'a couple of quid'. Ho bloody ho. It's quite incredible how this country whose wealth has been built on engineering now values engineering skills so little.
The chance of a general engineering shop have a bike specific helicoil is very remote indeed, effectively zero. The engineering company may be persuaded to buy a helicoil kit, they cost about £30.00 but he won't be able to source one from his usual tool supplier, so he'll have to spend some time shoping around. When he's bought it he'll probably take a 1/2 hour making the repair. Charging £35 an hour, probably more.
So your 'couple of quid' will likely to be a more realistic £45+, but you'll be able to keep the really useful helicoil kit.
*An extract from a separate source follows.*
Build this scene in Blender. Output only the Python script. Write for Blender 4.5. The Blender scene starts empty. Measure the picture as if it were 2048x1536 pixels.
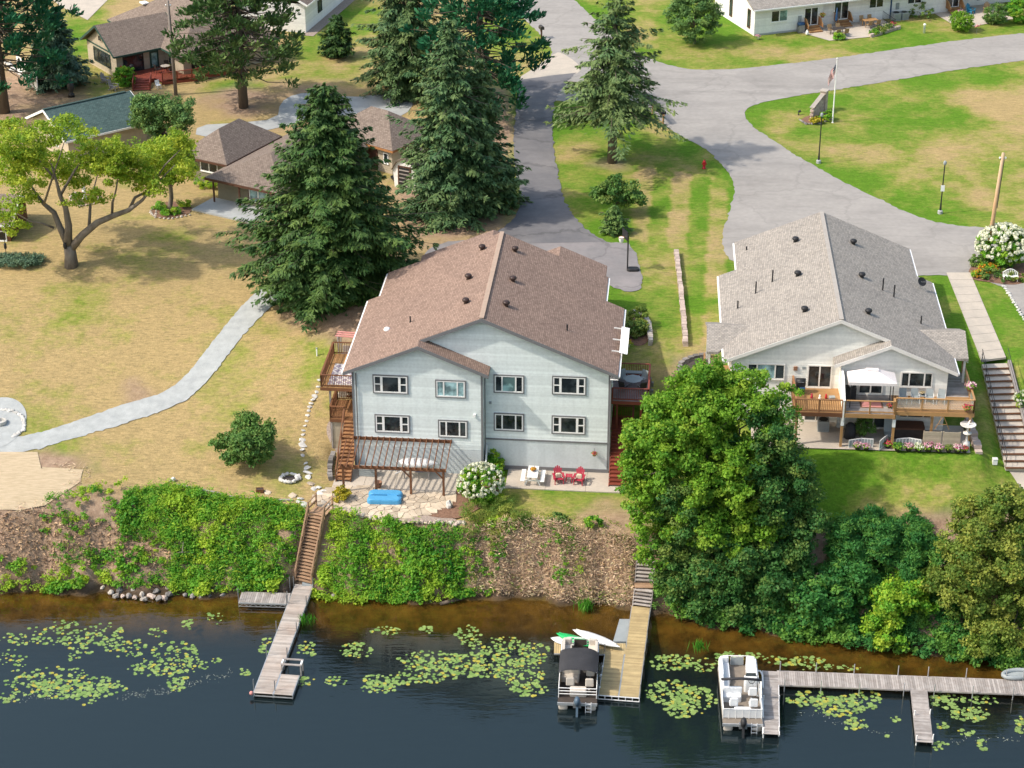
import bpy, math, random
import numpy as np
from mathutils import Vector, Matrix, Euler, Quaternion
from mathutils.geometry import tessellate_polygon
SC = bpy.context.scene
COL = SC.collection
R = math.radians
rng = np.random.default_rng(7)
random.seed(7)
# ---------------------------------------------------------------- camera
CAM_H, CAM_F, PITCH = 72.3, 4143.0, R(26.8)
cam = bpy.data.objects.new('camera', bpy.data.cameras.new('camera'))
COL.objects.link(cam)
cam.location = (0, 0, CAM_H)
cam.rotation_euler = (math.pi / 2 - PITCH, 0, 0)
cam.data.sensor_width = 36.0
cam.data.lens = CAM_F / 2048 * 36.0
cam.data.clip_start = 1.0
cam.data.clip_end = 9000
SC.camera = cam
# ---------------------------------------------------------------- sky, sun, exposure
SUN_EL, SUN_AZ = R(47), R(-14)      # azimuth: 0 = straight from the left, minus = a little from the camera side
SKY_STRENGTH, SUN_STRENGTH, EXPOSURE = 0.15, 2.55, 0.6
sun_dir = Vector((-math.cos(SUN_AZ) * math.cos(SUN_EL), math.sin(SUN_AZ) * math.cos(SUN_EL), math.sin(SUN_EL)))
w = bpy.data.worlds.new('World'); SC.world = w; w.use_nodes = True
nt = w.node_tree
sky = nt.nodes.new('ShaderNodeTexSky'); sky.sky_type = 'NISHITA'; sky.sun_disc = False
sky.sun_elevation = SUN_EL
sky.sun_rotation = math.atan2(sun_dir.x, sun_dir.y)
sky.altitude = 250; sky.air_density = 1.6; sky.dust_density = 4.0; sky.ozone_density = 1.0
nt.links.new(sky.outputs[0], nt.nodes['Background'].inputs['Color'])
nt.nodes['Background'].inputs['Strength'].default_value = SKY_STRENGTH
sl = bpy.data.lights.new('sun', 'SUN'); sl.energy = SUN_STRENGTH; sl.angle = R(1.5); sl.color = (1.0, 0.93, 0.82)
so = bpy.data.objects.new('sun', sl); COL.objects.link(so)
so.rotation_euler = sun_dir.to_track_quat('Z', 'Y').to_euler(); so.location = (-80, 100, 90)
SC.view_settings.view_transform = 'Standard'; SC.view_settings.look = 'None'
SC.view_settings.gamma = 1.0; SC.view_settings.exposure = EXPOSURE
SC.view_settings.use_curve_mapping = False
SC.cycles.use_denoising = True
SC.cycles.max_bounces = 6; SC.cycles.transparent_max_bounces = 12
SC.cycles.caustics_reflective = False; SC.cycles.caustics_refractive = False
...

BTW Highpath Engineering offer a repair service, £20.00 per crank plus postage. But not surprisingly they will already have the repair kit.
http://www.highpath.net/cycles/special/repairs.html
Last time I needed on repairing I tried a very reputable bike shop in Oxford, Walton Street Cycles. Yes they could do it, but they'd run out of inserts and had lost the special taps. Useless. My guess is you'll struggle to find a bike shop to do it. Mine went to Highpath who did an excellent job at a very reasonable £20.00.
BTW I run a small engineering company. I have most metric helicoil kits (up to M16) to hand, but still thought it better value to send it to Highpath.